Causeway as a Border City
We will focus on a border city condition that is closer to home. The task of this studio is to develop a resilient urban strategy for a 4km x 4km territory between the northern border of Singapore and the southern border of peninsula Malaysia.

Despite more than 350,000 travellers crossing the causeway between Woodlands and Johor Bahru on a daily basis, the Causeway is a liminal peripheral territory made up of disparate agglomeration of utility infrastructure, industrial estates, gated residential communities, worker dormitories, farmlands, etc.
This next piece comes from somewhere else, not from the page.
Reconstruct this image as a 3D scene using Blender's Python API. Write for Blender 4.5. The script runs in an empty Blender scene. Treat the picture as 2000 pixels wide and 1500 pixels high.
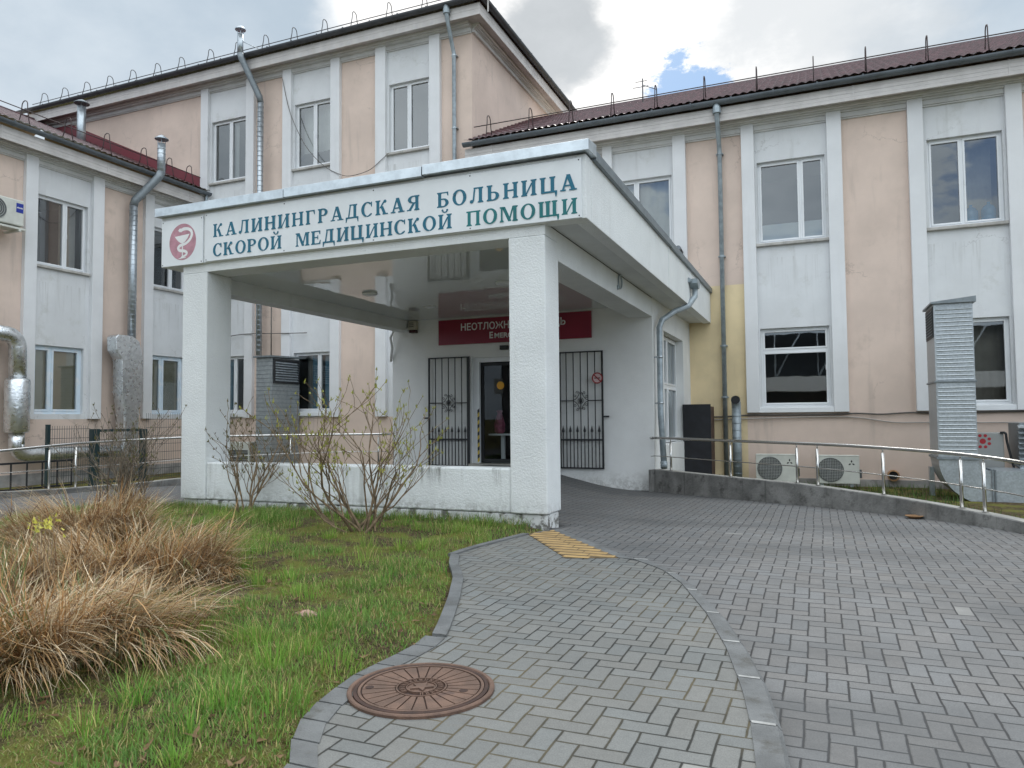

On the Singapore side, compared to the southern coast which is defined by a comprehensive future facing urban development strategy, the northern border edge – stretching from Sungei Kadut to Sembawang – does not match up to the same level of holistic vision. While the URA Master Plan 2019 outlines various strategic projects from an agritech hub to a health campus, there are still large plots of undefined reserved lands along the northern coastal edge.

On the Malaysia side, despite the presence of a historic centre, large immigration facilities have always render Johor Bahru’s historic centre as a transitory space. In recent years, the lack of urbanity is exacerbated by the rapid development of speculative gated residential compounds.

The task of this studio is therefore to redefine the cross-border condition between Singapore and Johor Bahru as a functioning resilient periphery. Rather than creating a new border city ex-novo based on ‘best planning practices’, can existing latent territorial and socio-economic conditions be evolved to become resilient territories? How can we tap on the double crossing of the Causeway and future Rapid Transit System (RTS) to create a functioning border city?

We will go beyond the typical real estate typologies of residential, commercial or mixed-use, and invent new self-sustaining spatial products and typologies that respond to urban resilience challenges: transitory working population, cross-border logistics, food security, epidemic prevention, etc.

Rather than piecemeal improvements to existing conditions, it is crucial to rethink urban strategies that reformulate socio-economic ecosystems. On the macro level, the project to develop a border city as a resilient periphery could potentially strengthen the regional ambitions of the Malacca Straits Diagonal or the SiJoRi regional Growth Triangle.


The semester will begin with a series of weekly sprint research on border cities, resilience, project site context and development frameworks. The goal is to compile a ‘Periphery Atlas’ in the form of a book and video to be presented after recess week, which will also serve as a reference document for the design phase of the semester.

Utilising the initial research, students will work in groups to formulate a design proposal for a selected sites within the 4km x 4km territory along either side of the Causeway. Working at multiple scales from 1:100 to 1:10000, the proposals should encompass a phased development strategy that is defined through specific architectural typologies, urban forms and territorial systems.

Studio Objectives

This studio encourages students to be designers, strategists and communicators simultaneously. Projects are not simply meant to provide an optimised solution but rather, to raise fundamental questions about the way we live amidst pressing urban challenges.

This studio also works in socially and geopolitically complex environments. Over the past years, we have collaborated with local governments, developers, research institutions. Likewise, for this semester, we will be interacting with various organisations, including Global Resilience Cities Network, Good City Foundation and thought leaders at various points during the semester. Open forums organised fortnightly will be held for students to present current research to invited guest reviewers.


This studio works at the intersection of architecture and urbanism. A strong project thesis should be accompanied by a strategic proposal that addresses issues of border cities and resilience through a phased development framework. Complementing the urban scale ambitions of the studio, project will be grounded through uncovering everyday banal micro infrastructures that may offer clues and solutions to macro-scale conditions.

While the final deliverable is still a set of architectural and urban proposals, there is a strong emphasis on narrative building and communication. We will embark on a series of group investigations during the research phase and work collectively towards a publication and short video as an output. There will also be a strong emphasis on drawings and representation as a way to design and to establish clarity in the project thesis and narrative.